Boeing vs. Airbus – Part 5 Conclusions

by Chris “BeachAV8R” Frishmuth

 

Everett or Toulouse?

So is it going to be Tatter Tots or French Fries? Apple pie or croissant? The Met or The Louvre? Ah, if it were only that easy!

Panels

The A310/A320 panels are laid out in a very attractive manner. Let’s face it, the French know beauty (can you say Marcel Dassault?) and often times an aircraft that looks beautiful also performs beautifully. Beauty, of course, is fairly subjective. I do like the clean look of the Airbus main and overhead panels. Additionally, I like the fact that the overhead systems paths are color coded. When I look up at the Airbus overheads and compare them to looking up at the 767 overhead, I feel I can much more readily identify a normal or abnormal condition on the Airbus. The 727 is at an obvious disadvantage, being designed to have an entire dedicated set of eyes looking upon the Flight Engineer panels.
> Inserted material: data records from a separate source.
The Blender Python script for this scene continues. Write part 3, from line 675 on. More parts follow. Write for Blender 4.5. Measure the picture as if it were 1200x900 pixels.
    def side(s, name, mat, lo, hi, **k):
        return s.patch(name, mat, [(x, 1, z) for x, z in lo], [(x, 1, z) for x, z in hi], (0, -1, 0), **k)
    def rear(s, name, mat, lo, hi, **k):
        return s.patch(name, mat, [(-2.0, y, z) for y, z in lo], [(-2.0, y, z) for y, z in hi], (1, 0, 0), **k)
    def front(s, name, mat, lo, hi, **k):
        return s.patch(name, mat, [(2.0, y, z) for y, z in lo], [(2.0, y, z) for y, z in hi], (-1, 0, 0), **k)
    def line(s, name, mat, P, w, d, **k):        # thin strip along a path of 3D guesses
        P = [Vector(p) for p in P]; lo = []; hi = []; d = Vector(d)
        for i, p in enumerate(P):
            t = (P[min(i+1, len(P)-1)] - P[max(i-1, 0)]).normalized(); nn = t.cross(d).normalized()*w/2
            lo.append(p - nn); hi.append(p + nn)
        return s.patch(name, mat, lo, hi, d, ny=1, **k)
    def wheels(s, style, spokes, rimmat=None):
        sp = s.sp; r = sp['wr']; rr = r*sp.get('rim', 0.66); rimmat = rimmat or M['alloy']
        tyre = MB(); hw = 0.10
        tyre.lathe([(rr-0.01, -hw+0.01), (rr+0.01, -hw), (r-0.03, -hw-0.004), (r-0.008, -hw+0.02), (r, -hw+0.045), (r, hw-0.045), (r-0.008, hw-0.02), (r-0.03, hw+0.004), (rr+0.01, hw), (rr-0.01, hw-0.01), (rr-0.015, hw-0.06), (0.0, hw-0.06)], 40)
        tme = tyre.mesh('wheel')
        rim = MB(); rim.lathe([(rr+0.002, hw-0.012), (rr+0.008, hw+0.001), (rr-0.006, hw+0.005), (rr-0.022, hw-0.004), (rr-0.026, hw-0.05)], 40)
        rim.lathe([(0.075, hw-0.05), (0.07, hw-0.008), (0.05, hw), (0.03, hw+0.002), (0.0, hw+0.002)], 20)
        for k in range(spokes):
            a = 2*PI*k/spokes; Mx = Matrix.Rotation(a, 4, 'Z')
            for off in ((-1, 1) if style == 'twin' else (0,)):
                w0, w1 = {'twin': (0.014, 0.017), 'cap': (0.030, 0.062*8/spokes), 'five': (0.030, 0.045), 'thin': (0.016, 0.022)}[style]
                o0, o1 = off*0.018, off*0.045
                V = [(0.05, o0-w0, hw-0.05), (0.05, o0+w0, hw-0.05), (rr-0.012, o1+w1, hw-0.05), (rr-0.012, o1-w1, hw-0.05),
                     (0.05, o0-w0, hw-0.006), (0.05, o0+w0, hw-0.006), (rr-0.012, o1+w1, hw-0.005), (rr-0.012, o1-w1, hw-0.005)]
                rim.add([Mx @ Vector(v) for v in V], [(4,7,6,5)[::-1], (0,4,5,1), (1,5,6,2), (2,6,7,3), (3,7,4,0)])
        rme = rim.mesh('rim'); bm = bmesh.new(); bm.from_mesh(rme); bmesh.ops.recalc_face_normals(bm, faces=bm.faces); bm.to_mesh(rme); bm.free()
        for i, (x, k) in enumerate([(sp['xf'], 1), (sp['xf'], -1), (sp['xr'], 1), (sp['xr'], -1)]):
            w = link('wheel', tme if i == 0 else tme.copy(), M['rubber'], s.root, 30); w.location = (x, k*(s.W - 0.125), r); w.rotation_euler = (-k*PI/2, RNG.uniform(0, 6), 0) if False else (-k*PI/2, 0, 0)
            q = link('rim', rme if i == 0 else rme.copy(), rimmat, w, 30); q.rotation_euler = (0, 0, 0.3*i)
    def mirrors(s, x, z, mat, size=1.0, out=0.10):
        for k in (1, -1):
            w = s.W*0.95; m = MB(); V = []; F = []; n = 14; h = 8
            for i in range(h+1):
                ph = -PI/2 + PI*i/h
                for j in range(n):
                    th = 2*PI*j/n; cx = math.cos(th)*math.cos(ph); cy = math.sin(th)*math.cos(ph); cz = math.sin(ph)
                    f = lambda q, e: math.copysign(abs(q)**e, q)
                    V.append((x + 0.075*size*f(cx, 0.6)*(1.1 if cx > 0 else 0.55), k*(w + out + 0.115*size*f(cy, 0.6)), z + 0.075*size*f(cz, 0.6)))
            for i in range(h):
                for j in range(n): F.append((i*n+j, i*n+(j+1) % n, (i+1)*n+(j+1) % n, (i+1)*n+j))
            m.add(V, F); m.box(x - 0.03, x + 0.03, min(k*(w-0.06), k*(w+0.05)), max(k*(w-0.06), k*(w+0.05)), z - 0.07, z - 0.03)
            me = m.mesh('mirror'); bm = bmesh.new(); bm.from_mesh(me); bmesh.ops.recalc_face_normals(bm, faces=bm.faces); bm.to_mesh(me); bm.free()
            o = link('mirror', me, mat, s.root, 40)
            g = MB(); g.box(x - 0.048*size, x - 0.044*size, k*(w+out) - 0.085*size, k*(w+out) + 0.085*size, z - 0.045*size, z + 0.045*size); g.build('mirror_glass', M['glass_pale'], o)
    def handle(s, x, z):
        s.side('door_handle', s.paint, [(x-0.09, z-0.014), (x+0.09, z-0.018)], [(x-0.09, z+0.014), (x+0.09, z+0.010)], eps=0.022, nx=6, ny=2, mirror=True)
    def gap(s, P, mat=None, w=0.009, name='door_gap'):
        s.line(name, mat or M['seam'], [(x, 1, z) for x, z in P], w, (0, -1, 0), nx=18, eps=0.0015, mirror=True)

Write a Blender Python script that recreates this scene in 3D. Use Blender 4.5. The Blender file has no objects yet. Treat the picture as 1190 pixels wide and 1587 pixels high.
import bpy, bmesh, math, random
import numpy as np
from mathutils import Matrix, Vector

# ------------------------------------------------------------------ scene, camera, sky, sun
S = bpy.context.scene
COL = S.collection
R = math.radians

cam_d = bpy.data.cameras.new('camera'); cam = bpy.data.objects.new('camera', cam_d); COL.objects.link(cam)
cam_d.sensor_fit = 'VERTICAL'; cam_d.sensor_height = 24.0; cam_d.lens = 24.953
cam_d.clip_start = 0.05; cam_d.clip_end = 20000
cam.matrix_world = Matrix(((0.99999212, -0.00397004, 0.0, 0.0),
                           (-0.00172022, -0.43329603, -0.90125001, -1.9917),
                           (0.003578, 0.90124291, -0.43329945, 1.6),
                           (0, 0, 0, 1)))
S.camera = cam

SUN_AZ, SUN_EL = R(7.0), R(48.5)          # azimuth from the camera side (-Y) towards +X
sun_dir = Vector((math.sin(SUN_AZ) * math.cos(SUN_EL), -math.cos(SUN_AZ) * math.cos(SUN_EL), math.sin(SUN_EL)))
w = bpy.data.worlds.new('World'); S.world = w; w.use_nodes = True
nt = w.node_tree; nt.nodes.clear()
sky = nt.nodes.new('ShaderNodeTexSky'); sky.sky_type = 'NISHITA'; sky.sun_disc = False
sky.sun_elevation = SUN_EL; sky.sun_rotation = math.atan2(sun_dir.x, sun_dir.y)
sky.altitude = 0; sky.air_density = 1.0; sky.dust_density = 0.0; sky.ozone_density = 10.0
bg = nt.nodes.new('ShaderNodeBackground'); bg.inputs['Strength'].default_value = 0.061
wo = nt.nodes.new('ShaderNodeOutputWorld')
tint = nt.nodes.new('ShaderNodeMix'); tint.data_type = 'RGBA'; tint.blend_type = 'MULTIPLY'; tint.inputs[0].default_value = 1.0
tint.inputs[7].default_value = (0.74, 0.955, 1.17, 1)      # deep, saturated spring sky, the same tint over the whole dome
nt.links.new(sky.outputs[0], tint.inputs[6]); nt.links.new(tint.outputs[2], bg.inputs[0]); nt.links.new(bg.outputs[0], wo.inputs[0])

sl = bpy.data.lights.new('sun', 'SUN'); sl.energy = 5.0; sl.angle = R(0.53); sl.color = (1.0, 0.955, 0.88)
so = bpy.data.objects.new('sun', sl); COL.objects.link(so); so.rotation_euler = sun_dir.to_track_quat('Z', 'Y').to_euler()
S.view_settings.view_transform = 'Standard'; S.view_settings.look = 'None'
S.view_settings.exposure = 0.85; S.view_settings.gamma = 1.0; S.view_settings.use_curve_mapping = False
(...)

I know it is an odd thing to say, but I also like the neutral grey color of the Airbus panel backgrounds compared to the tobacco stained brown of the 767. (Screens will be Airbus left / Boeing right.)

Externals

Externally, I prefer the looks of the 767 to the A310. The A310 looks a bit “pudgy” compared to the long and lean 767. The A310 does have a bit more of a “rakish” tail section however, making it look a bit less boxy than the more angular lines of the 767. All of the contenders in our lineup lose out to the timeless shape of the 727 though. Such a classic and airworthy looking form, the 727 standing still looks like it is ready to slice through the air without effort. Looking toward the future I suspect that the Boeing 787 will take the prize for sexy new airplane shapes (if you like the flying bullet train look) compared to the cattle-car looking A380.

Flight Management

FMS, FMC, MCDU or a Flight Engineer? It’s hard not to be biased on this category since the 767 FMS more closely resembles what I am used to working with. All of the flight management systems appear to be super-powerful, and given more time with the Airbus boxes I’m sure I would grow to like them as much as I enjoyed the 767 FMS. I feel like I slighted the SSW A310 during my write-up on that aircraft and I think I only glossed over how truly functional it is. With the advent of more powerful avionics and computers the Flight Engineer position is no longer a part of modern aircraft design. Ironically though, as aircraft become bigger and more fuel efficient, a third relief crew member is often being assigned to flying duty on longer transoceanic flights and room is being put aside for crew rest stations as well. The Flight Engineer position is likely to linger however as many aircraft requiring an FE (DC-10, B-727, DC-8) are still flying all over the world today and probably will be for a couple more decades!